Breaking In Your Pocket Bike Engine

Lyle Ellerbee

Don’t let the excitement of your new purchase overwhelm your good sense. A new pocket bike must be broken in correctly if you want the bike to function correctly. If you do not take the proper steps, you will dramatically decrease your engine’s life. Opinions vary significantly on the correct way to break in a bike. We will discuss two widespread methods to break a pocket bike in. The most common method is often called “heat cycling.” Heat cycling means you run the engine at idle or barely above idle for approximately 5 to 10 minutes. After this time the engine will be right below the normal operating temperature. Then you turn the engine off and let the bike cool down. Once the engine is cool, you turn the bike on for another 10 minutes and then shut it down again. Do this process for a total of three to four times. When you have finished this process, run the bike at an easy pace for about 1 full tank of gas. Don’t put stress on the engine and avoid high RPM. When you have run through the tank of gas, your bike is ready to go and can be used at normal speeds.

The second method, called “racing break in” is less commonly used, though it is more fun. First, warm the engine for 5 minutes by letting it idle on the stand. Slowly bring the throttle up to figure out where the clutch engages. This way you can avoid getting ejected by applying too much throttle when riding. Then you hit the track. Take the first lap slowly to warm up the tires. On the second lap you can hit the gas and ride for 10 to 15 minutes. By accelerating, decelerating and hitting varying RPMS you will break in the engine. Remember to make sure that the engine has been sufficiently warmed up. Although you don’t have to ride the bike too hard, you also shouldn’t ride so slowly that the clutch never completely engages or you will burn out the clutch. You will be able to tell when the clutch is fully engaged by the sound of your motor and the feeling of the bike. It may be necessary to adjust the clutch to the rider’s weight.

When you are breaking your bike in, your oil and gas mixture will be slightly different than during normal riding.
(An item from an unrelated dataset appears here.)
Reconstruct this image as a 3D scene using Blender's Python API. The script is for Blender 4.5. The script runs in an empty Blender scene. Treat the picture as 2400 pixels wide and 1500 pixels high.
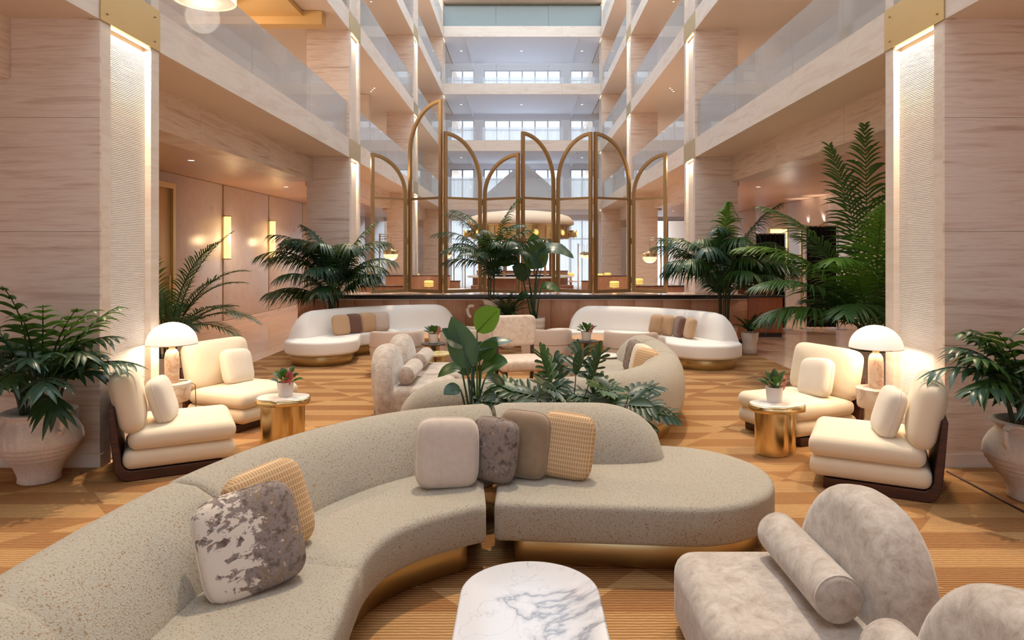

Some experts say that it is best to use a richer mixture of oil (40 parts gas to 1 one part oil) during break in instead of the standard ratio of 50 to 1, while others will say you should always stick with the normal mixture. Read your instruction manual to see what the manufacturer recommends. During break in you should use non-synthetic oil. This helps the piston ring to seat fully. After the first gallon of gas, you should use full or semi-synthetic oil.

After your first ride look the bike over for any loosened fasteners. You should also periodically check your spark plug to verify that you are using the correct fuel mixture. If your ratio is correct the plug’s insulator will be a medium tan-ish color. However, if you see that your plug is white-ish or grey than you know that your engine is running lean.